Esiste però una forma di violenza lungo la storia americana che è senza dubbio strutturata: quella razziale. Ha un tradizionale centro geografico negli stati del Sud ed è intrinsecamente politica, perché interessa la gerarchia sociale che regge il sistema paese. È uno degli scontri tra gruppi di cui parla Hofstadter, uno di quelli primari, che stanno alle fondamenta della storia nazionale. Oggi però le sue manifestazioni sono a loro volta più sparpagliate, ancora coerenti – esprimono sempre, dopotutto, coscienza di gruppo, da una parte e dall’altra – ma via via perdono ordine: il loro carattere sistematico insiste per lo più nei retaggi, a grandi profondità storiche.
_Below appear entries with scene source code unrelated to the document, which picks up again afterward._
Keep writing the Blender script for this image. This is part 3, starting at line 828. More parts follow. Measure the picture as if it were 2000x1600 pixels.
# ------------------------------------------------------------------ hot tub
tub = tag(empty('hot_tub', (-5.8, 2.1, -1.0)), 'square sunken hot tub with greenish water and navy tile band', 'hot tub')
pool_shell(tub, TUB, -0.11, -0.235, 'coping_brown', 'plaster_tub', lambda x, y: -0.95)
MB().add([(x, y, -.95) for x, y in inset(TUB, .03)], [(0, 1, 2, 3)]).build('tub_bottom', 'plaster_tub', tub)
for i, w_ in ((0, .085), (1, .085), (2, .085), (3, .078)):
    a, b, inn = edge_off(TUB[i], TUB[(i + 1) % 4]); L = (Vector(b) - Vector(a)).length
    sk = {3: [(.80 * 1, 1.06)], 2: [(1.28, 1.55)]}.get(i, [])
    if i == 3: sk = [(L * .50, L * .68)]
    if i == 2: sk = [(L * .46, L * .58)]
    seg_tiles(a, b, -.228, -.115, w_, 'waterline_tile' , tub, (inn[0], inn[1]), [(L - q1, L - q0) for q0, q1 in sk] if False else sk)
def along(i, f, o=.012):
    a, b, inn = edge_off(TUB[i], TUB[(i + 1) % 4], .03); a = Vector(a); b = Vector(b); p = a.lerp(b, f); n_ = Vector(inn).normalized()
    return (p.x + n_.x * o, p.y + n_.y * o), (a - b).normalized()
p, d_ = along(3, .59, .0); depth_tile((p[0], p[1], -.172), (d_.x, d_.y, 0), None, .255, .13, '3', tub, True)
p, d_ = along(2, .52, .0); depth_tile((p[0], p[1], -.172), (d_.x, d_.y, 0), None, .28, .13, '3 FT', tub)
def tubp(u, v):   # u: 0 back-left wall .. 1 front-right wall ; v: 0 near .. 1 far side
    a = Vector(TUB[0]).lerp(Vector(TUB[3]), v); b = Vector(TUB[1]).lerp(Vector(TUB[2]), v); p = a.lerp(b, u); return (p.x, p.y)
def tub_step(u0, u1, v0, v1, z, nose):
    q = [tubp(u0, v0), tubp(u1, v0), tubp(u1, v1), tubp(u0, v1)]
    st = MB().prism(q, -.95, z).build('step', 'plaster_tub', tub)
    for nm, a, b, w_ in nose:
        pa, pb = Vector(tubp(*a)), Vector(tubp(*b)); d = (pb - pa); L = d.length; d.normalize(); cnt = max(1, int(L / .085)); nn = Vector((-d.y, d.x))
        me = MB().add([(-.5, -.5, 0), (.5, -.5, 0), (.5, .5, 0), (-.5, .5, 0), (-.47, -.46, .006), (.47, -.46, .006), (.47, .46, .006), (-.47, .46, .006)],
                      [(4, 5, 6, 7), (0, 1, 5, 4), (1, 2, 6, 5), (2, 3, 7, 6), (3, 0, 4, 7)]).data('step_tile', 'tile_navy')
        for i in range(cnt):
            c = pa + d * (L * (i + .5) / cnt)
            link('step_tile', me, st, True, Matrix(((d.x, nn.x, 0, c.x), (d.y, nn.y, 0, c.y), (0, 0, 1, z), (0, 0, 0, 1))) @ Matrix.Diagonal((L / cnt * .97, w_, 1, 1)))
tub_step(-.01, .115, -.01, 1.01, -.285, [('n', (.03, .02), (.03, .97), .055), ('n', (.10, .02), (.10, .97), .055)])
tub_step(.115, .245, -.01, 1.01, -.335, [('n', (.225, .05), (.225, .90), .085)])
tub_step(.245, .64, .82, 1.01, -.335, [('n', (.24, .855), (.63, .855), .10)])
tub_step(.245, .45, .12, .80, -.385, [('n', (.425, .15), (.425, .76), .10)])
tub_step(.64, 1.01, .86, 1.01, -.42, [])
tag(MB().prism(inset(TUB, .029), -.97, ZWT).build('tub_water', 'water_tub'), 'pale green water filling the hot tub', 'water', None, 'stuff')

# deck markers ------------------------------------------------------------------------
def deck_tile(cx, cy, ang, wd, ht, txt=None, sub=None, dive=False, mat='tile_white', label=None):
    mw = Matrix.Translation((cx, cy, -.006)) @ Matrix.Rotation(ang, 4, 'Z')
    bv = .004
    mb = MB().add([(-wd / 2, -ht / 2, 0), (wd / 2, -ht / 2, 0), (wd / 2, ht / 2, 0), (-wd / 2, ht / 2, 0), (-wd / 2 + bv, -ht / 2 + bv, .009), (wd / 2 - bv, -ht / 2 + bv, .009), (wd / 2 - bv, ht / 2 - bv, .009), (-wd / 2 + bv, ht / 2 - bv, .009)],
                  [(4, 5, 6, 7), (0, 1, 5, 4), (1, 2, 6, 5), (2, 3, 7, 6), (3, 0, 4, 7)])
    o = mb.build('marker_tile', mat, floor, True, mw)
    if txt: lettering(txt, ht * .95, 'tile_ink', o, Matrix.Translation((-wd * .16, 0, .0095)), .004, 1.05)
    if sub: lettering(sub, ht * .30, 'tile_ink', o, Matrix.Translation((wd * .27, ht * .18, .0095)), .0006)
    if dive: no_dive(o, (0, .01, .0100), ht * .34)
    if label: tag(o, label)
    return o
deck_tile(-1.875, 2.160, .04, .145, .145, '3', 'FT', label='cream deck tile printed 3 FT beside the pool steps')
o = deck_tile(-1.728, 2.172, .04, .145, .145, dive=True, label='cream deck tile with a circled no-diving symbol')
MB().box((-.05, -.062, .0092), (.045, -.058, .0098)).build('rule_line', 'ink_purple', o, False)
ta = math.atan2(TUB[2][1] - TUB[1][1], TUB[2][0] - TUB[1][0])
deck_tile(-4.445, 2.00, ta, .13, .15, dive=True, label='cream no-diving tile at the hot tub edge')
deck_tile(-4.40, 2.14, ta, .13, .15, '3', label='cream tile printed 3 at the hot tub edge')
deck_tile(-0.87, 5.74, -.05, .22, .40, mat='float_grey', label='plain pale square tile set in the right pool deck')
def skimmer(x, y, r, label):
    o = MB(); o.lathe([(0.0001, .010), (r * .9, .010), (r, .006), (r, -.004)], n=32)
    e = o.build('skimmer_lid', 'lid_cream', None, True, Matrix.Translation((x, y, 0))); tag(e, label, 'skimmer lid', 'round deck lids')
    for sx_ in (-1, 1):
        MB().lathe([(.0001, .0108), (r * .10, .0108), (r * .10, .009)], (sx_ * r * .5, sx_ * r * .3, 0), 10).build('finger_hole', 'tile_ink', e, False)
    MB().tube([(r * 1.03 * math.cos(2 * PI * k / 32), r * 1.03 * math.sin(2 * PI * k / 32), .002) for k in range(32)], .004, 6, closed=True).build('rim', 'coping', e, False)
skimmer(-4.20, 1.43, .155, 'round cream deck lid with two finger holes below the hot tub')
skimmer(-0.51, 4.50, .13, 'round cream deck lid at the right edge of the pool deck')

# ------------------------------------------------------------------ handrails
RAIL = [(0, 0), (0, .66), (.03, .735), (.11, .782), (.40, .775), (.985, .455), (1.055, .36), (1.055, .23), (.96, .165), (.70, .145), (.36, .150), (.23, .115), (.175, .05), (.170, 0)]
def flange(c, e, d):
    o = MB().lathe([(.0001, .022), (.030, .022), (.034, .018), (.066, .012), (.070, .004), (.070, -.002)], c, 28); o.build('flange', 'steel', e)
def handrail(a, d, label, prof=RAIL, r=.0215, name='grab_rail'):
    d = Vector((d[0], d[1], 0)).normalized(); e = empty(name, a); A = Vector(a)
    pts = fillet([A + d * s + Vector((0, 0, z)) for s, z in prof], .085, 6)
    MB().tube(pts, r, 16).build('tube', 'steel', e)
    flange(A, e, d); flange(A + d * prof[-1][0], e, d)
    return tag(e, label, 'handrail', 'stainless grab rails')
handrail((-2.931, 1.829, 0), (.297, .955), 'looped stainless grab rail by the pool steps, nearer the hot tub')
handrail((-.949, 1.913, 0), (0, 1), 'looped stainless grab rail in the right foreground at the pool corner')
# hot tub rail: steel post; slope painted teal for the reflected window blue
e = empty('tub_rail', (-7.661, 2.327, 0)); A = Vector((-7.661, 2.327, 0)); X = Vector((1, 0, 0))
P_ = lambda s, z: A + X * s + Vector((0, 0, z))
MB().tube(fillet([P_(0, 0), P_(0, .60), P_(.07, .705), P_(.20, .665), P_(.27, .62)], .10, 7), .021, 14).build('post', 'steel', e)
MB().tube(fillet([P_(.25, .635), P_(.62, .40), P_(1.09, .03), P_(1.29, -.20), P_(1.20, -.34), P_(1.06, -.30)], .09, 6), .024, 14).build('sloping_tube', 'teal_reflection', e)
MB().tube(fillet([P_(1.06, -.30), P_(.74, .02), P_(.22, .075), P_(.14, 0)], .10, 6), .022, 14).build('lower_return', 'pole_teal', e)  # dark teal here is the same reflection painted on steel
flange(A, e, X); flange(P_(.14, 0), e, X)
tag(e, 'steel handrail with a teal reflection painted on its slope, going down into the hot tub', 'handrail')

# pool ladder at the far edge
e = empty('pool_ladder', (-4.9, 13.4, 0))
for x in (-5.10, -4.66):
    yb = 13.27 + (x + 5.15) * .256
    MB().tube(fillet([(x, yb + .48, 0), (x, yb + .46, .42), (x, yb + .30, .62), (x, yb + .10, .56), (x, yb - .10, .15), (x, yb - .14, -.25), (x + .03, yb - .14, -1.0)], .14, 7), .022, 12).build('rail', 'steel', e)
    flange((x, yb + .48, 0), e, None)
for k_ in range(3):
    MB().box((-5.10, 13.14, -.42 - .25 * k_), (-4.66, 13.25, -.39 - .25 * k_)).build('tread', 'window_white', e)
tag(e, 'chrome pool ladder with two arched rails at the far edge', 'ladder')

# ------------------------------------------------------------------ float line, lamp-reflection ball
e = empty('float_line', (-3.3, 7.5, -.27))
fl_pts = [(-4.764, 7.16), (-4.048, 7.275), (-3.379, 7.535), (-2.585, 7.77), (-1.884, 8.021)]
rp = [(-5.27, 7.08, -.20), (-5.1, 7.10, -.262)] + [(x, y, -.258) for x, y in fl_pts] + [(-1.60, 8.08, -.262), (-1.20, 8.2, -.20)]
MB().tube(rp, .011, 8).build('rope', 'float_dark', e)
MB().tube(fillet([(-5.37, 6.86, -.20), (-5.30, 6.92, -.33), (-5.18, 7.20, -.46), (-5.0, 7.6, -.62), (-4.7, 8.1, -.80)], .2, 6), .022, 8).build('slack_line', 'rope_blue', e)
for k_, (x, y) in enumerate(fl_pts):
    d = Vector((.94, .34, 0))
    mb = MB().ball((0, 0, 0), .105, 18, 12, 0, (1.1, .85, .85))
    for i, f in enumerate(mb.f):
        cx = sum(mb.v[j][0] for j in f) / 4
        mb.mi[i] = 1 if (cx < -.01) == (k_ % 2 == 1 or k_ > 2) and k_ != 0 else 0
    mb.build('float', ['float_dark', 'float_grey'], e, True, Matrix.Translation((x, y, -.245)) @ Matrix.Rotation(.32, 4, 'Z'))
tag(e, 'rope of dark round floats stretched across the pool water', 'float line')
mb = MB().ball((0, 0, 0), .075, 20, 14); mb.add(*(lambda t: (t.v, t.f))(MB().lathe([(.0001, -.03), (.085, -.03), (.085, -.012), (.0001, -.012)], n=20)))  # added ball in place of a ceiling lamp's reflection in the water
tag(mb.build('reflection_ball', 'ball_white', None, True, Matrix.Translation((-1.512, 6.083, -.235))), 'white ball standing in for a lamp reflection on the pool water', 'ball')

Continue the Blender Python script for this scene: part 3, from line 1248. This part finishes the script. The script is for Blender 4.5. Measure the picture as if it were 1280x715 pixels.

Ne abbiamo visto un riflesso particolarmente disturbante nell’attacco al Campidoglio del 6 gennaio 2021, promosso e condotto da una folla quasi interamente bianca – l’ultimo episodio di violenza che è impossibile eludere in questa rassegna, perché forse non solo sistematico ma per una volta davvero sistemico, puntato sul cuore della repubblica, spillover finale in cui la violenza cieca che irrora la società americana dalla sua fondazione – una violenza finora più sociologica che strettamente politica – fa massa critica e cambia di stato, diventando minaccia reale per la tenuta generale del castello istituzionale. Un’ultima cosa da Hofstadter, su questo punto:
«I paesi che consideriamo molto violenti sono anche quelli che ci danno l’idea di essere politicamente inetti, affetti da un’instabilità cronica. Ma non gli Stati Uniti, che hanno da sempre livelli di stabilità politica inglesi o scandinavi, ma al contempo sono teatro di violenze civili con frequenza e intensità che ricordano più alcune tra le repubbliche sudamericane, o le giovani e turbolente nazioni di Asia e Africa».
Che il 6 gennaio fosse il rito di passaggio in cui questo paradosso ha infine cominciato a risolversi?